• To be done: Look for "scene" in the listing below. Gather each line that contains it.

== Material

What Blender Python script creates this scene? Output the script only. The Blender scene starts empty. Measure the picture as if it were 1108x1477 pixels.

====
== Material

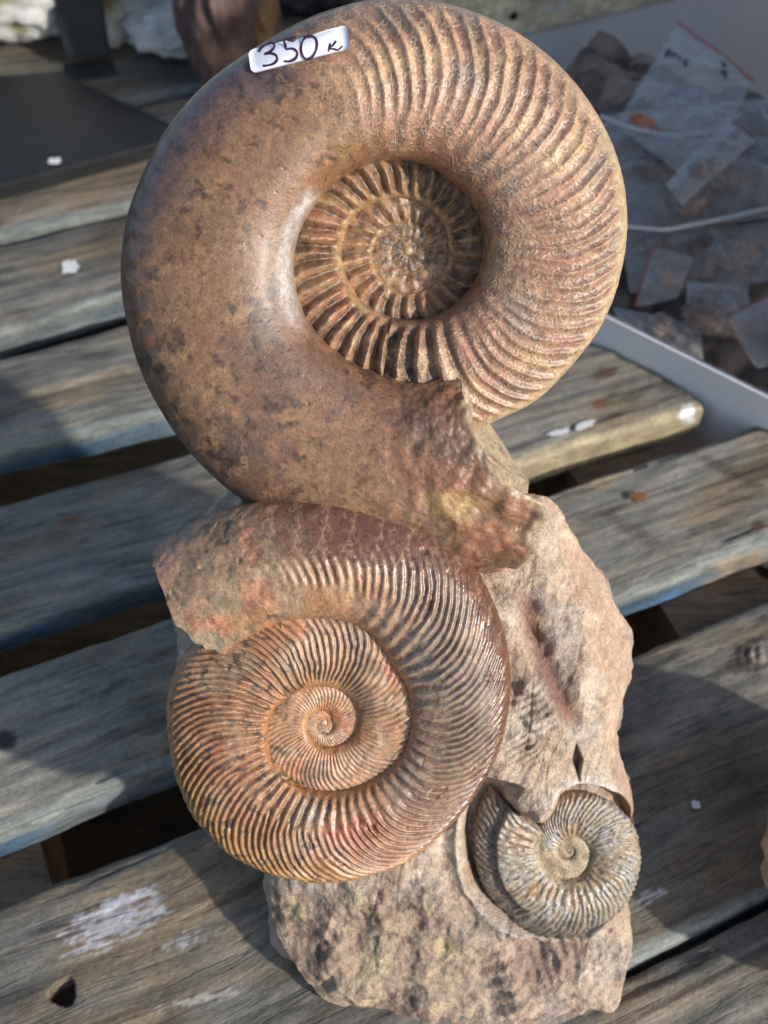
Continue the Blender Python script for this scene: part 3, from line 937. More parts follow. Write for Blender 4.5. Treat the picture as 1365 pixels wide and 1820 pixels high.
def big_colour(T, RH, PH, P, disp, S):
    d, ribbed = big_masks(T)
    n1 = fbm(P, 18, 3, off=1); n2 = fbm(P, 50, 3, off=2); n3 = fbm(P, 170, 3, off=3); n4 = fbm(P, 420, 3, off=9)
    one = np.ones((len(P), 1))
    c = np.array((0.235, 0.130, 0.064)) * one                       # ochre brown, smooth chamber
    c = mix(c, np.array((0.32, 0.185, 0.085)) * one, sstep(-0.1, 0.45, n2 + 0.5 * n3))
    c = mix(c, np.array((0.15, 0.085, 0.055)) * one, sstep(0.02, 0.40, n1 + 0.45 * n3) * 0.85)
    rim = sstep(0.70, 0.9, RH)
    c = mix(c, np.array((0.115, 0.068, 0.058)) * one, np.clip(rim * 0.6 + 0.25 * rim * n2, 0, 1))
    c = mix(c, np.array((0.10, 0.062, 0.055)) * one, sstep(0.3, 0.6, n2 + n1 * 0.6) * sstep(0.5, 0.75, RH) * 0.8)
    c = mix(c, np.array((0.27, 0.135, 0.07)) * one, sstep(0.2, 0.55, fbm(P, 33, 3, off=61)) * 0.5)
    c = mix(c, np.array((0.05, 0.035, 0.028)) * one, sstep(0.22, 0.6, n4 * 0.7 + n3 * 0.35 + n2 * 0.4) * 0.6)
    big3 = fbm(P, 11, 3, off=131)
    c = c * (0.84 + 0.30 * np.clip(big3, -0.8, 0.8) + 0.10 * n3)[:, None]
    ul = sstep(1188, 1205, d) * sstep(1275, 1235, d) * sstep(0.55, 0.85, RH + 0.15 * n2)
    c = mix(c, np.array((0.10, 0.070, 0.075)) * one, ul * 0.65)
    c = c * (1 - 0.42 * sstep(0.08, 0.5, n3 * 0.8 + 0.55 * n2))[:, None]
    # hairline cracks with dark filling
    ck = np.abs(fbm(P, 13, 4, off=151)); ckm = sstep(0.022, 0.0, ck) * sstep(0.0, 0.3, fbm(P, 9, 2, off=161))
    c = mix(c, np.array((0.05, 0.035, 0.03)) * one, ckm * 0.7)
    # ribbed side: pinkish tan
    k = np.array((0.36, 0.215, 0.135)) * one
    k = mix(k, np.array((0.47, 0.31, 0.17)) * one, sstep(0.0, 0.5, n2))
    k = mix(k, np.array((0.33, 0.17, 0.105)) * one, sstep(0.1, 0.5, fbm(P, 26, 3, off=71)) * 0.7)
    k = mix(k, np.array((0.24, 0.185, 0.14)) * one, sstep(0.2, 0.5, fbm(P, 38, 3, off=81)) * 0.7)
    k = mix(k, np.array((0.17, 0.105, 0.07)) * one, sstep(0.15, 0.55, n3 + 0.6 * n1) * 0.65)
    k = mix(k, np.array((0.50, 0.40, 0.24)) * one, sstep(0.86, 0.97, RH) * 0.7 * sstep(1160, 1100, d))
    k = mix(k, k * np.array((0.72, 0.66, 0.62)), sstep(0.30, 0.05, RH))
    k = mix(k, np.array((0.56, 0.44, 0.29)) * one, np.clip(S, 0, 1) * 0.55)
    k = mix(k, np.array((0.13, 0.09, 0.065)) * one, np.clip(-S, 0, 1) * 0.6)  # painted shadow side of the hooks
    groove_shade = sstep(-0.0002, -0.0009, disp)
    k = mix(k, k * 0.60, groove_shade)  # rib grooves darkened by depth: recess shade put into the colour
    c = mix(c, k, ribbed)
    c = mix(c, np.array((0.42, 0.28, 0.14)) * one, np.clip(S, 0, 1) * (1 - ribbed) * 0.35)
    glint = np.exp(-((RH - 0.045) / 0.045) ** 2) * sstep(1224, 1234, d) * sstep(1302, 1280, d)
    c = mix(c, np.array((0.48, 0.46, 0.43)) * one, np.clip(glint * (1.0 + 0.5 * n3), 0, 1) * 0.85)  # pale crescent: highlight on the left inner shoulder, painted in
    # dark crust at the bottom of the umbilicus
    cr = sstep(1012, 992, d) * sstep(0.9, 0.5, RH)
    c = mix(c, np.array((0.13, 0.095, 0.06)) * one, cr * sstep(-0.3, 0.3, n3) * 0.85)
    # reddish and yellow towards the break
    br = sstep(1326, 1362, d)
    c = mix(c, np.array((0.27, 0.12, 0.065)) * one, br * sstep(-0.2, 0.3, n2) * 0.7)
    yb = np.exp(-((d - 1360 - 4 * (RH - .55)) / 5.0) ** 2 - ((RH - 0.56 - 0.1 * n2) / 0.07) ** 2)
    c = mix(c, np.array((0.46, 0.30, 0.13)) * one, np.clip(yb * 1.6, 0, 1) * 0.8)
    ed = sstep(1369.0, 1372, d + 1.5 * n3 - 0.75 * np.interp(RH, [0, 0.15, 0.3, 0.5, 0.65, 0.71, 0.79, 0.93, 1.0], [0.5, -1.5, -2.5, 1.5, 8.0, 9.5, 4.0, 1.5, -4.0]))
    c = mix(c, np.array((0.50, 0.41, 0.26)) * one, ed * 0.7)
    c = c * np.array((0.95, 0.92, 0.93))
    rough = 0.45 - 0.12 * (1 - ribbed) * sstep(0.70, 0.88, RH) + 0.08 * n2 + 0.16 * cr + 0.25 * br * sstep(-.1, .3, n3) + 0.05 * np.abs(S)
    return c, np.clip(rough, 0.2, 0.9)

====

• Exercise solution:
What Blender Python script creates this scene? Output the script only. The Blender scene starts empty. Measure the picture as if it were 1108x1477 pixels.
Continue the Blender Python script for this scene: part 3, from line 937. More parts follow. Write for Blender 4.5. Treat the picture as 1365 pixels wide and 1820 pixels high.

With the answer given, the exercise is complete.